You can argue all you like about all kinds of interesting roles that these creepy buggers play in the ecosystem, but at the end of the day, all I care about is that they’re vile, disgusting things that do nothing but cause me grief (ok… with the exception of the army of ants that clean my kitchen of food scraps. I, for one, welcome our new ant overlords…)

Yesterday morning, I opened a pack of pasta that had been stored in my pantry only to find out that it had been infiltrated by a bunch of dead insects that were keen on a bit of Italian food. My yes, it was disgusting. Fortunately, I made the discovery by tipping the pasta into a pot of BOILING HOT WATER! Which brings us to today’s topic: ugly food.

Now you’re probably thinking "pasta isn’t ugly!" Oh my dear friends, how naive and innocent your puny little minds. I was talking about the insects. Yes, that’s right. Boiled insect. Nah, just kidding. Sort of. Ladies and gentlemen, what I’m talking about today is seafood.

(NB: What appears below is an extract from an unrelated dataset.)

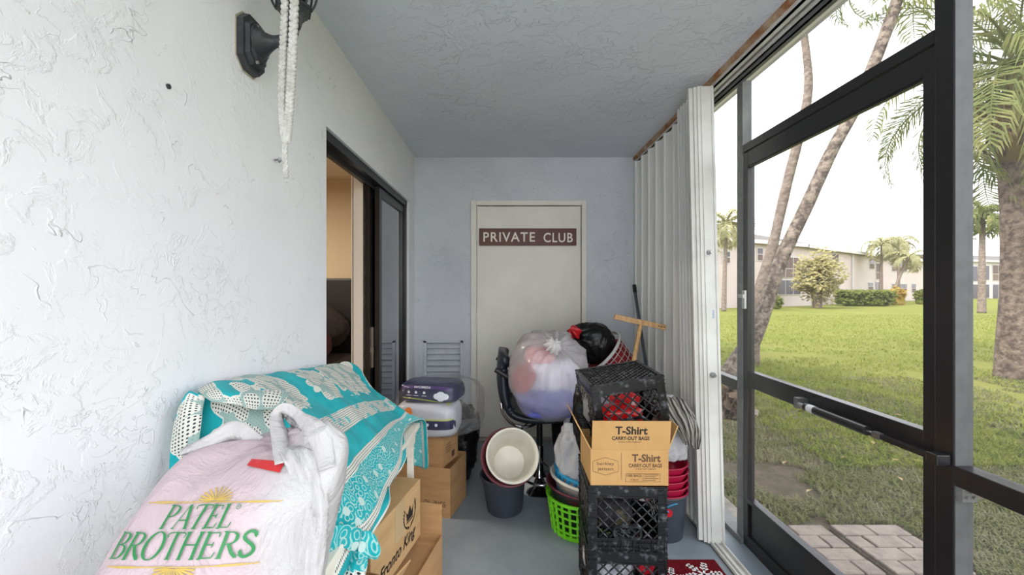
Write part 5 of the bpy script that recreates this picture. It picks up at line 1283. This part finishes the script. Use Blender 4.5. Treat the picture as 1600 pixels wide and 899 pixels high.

Have you actually taken a look at your nearest lobster lately? I mean, what are crustaceans, if not just great bloody huge insects? If you thought pulling the wings off flies was bad, what about tearing off the leg of your friendly neighbourhood spider crab and having a bit of a munch? One of my workmates was just telling me about his recent experiences with drunken prawns: take 1 batch live prawns, 1 x cooking pot filled with alcohol and combine. Leave for a few minutes until the little suckers get shit-faced, and then rend their heads from their bodies while they are still in their inebriated stupor, and eat of their juicy, alcohol soaked flesh. Yum.

…NOT!

Don’t even get me started on shellfish.